The scheme was clearly was designed with that in mind. In 2015 Hunt said it would be used to cut emissions by 200m tonnes over the decade to 2030. It implied limits would be enforced and tightened so companies had to either reduce pollution over time or trade in carbon credits to offset it. In other words, a return to a form of carbon pricing.

That idea was dropped before the last election - the safeguard mechanism was not included among policies that would be used to meet Australia’s commitments under the Paris climate agreement. The current minister for emissions reduction, Angus Taylor, says the mechanism is “designed to support growth while encouraging businesses to lower their emissions intensity”.

The shift proposed by King in last year’s discussion paper would come with challenges – for example, working out how to guarantee that businesses were rewarded for changes in practice that cut pollution, and not for things over which they had no control, such as a downturn in the economy.

It would also require the government to commit to forcing industry to reduce pollution over time, a shift seemingly at odds with Morrison’s “technology over taxation” mantra.

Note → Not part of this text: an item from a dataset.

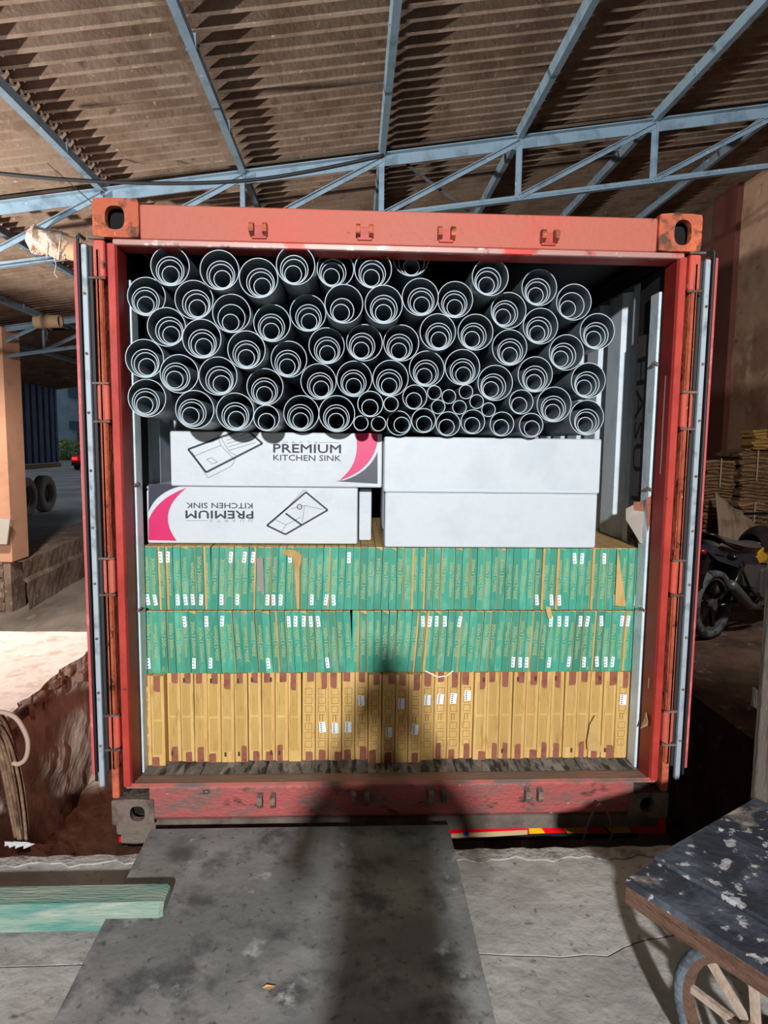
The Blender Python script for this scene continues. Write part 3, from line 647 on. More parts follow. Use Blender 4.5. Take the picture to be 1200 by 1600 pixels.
txtp(u2,P2,'Q  U  A  R  T  Z',463,691.5,68,4.5,False,m_fine)
txtp(u1,P1,'PREMIUM',343,804,105,12,True,m_lineink,bold=.0022)
txtp(u1,P1,'KITCHEN SINK',343,790,103,8.5,True,m_lineink,bold=.0008)
txtp(u1,P1,'Q  U  A  R  T  Z',361,813.5,68,4.5,True,m_fine)
def lines(box, P, L_, w_, m, name):
    b = MB()
    for l in L_: b.ribbon([P(a,c)-V(0,.0003,0) for a,c in l], w_)
    b.build(name, m, box)
lines(u2,P2,[[(498,691.5),(530,691.5)]],.002,m_fine,'thin_line'); lines(u1,P1,[[(291,813.5),(325,813.5)]],.002,m_fine,'thin_line')
lines(u2,P2,[[(294,702),(383,669),(410,693),(322,738),(294,702)]],.009,m_lineink,'sink_outline')
lines(u2,P2,[[(302,713),(345,696),(340,680)],[(345,696),(366,718)],[(345,683),(358,706),(370,712)],[(300,706),(325,747),(362,728),(368,716)],[(323,718),(330,715),(340,722),(331,725),(323,718)]]+
      [[(352+k*1.5,683+k*5.2),(388+k*3,671+k*5)] for k in range(5)],.0026,m_fine,'sink_detail')
lines(u1,P1,[[(478,769),(512,797),(446,835),(417,821),(478,769)],[(446,802),(471,820)]],.008,m_lineink,'sink_outline')
lines(u1,P1,[[(424,817),(452,790),(475,765),(480,768)],[(440,831),(447,820),(470,808)],[(447,820),(430,812)],[(474,804),(476,790),(505,796)],[(476,790),(455,795)],[(472,817),(474,804)]],.0026,m_fine,'sink_detail')
MB().lathe(P1(468,792)-V(0,.0004,0),(0,1,0),[(0,.009),(0,.013),(.0004,.013),(.0004,.009)],16,closed=True).build('drain_ring', m_lineink, u1)
# boxes seen behind
b = MB(); b.bbox((-.165,.42,ZT+.001),(-.105,.9,1.43),.005); o = b.build('white_box', m_white); tag(o,'narrow end of a white box behind the upside down sink box','box')
b = MB(); b.bbox((-.0575,.26,1.26),(-.0525,.50,1.66),.002); o = b.build('card_divider', m_white); tag(o,'thin upright card between sink boxes and plain boxes','card')
for xx in (-1.1,-.1,.35):   # support stacks hidden further in
    pass
# ---- PVC pipes
N4 = {1:(265.4,421,264.6,436),2:(344,427,346.6,440),3:(224,462.5,222,476.4),4:(303.2,471.4,308,489),5:(405,444.5,411,459),6:(362,491,358,504),7:(259.4,511.5,265,525),8:(319.4,533,323,549),9:(384,549,382.4,561.4),10:(421.3,505.7,420.7,518),
11:(222,556.5,223,571),12:(281.7,581.7,272.3,592.3),13:(342.7,590,346.7,605),14:(229,620.7,223.3,630),15:(306,639,300.7,647.3),16:(367.3,645.7,369,658.3),18:(410.7,603.3,409.7,615.7),19:(448.7,560,446.7,573),20:(462.7,423.3,459,436.7),
21:(476.3,486,478.3,503.3),22:(467.3,643.3,465.7,655.7),23:(495.3,596,497.7,607.7),24:(509.3,538.3,510,551.7),25:(523.2,420,517.4,429.5),26:(583.2,422,582,434.8),27:(642.3,402.5,642,412.7),28:(535.8,479.6,531,493.6),29:(599.5,480.8,598.3,494.8),
30:(656.7,464,660,478),31:(567.5,531.7,562,544),32:(625.9,533.5,622.8,546.8),33:(551.7,588.8,551.7,601.6),34:(609.3,591.2,607.7,604),35:(525.5,646.3,523.2,658),55:(865.8,632,866.3,646.3),56:(916.8,652.5,915,666),57:(919.3,594.5,912.5,607.5),
58:(836.3,585,838,597.5),59:(773.8,598.3,766.3,612.5),60:(722.3,575,725.7,586.7),61:(666.7,575.7,662.7,586),62:(684,519,685,532.3),63:(743,519,738.3,532.3),64:(713.7,466.7,714.3,481.7),65:(764.3,435,757.3,451.7),66:(794.3,484.3,785,495),
67:(842.7,449.3,837.3,463.3),68:(796.3,543,797.3,558.3),69:(844.3,509.3,839.3,525),70:(896.7,472,880.7,490),71:(885,550.7,874,566.7),72:(933.3,517.7,926.7,533.3)}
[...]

But the shift could have the support of the Australian Industry Group, which backs turning the safeguard mechanism into a meaningful emissions policy as long as it includes protection for export industries so they are not disadvantaged against overseas competitors.

Reed says if there is an intention to reduce industrial emissions, ratcheting down baselines under the safeguard mechanism is an obvious option. “That would be a substantial step, and a substantial change,” he says. “The safeguard mechanism could be part of how we get there, but right now it’s not doing much other than creating paperwork for industry and the government.”

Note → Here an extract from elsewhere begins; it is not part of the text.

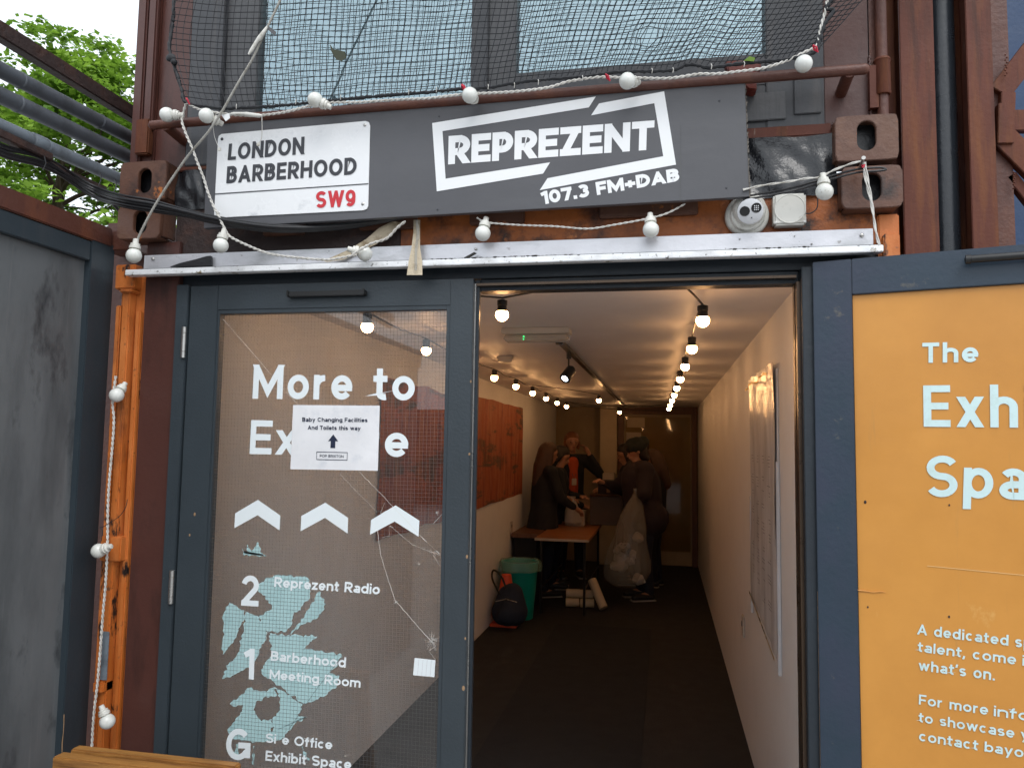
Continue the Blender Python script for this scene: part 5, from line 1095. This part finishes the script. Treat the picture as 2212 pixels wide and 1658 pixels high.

The government has already begun to make changes to the safeguard that would allow that sort of shift. When the scheme began, emissions baselines were initially based on either a facility’s historic emissions or an independent forecast of future pollution.

Under changes being introduced this year, all facilities will be moved to limits based not on their total emissions, but on emissions intensity – how much they emit each unit of production. In one sense this just locks in what is already happening in cases such as the Myuna colliery – if companies lift production they will be able to put out more carbon pollution without risking a penalty.

But emissions intensity baselines could also be more obviously reduced over time to drive a shift to cleaner practice without putting pressure on production levels. This is part of what Labor proposed to do – without releasing much detail – when it said before last year’s election it would cut emissions under the safeguard by 45% by 2030.

Erwin Jackson, policy director with the Investor Group on Climate Change, believes the government can delay action on industrial emissions for only so long. The longer it waits, the greater the risk of a more “dramatic and draconian” shift as the pressure to act – from investors, from other countries, from the planet – escalates.

He says the Australian climate debate remains stuck on the idea that pumping emissions into the atmosphere does not have a cost that will be borne eventually, one way or the other. “To address climate change you have to reduce emissions, and someone has to pay for that. Investors are already pricing this risk,” he says. “The longer we delay action the higher the cost will be.”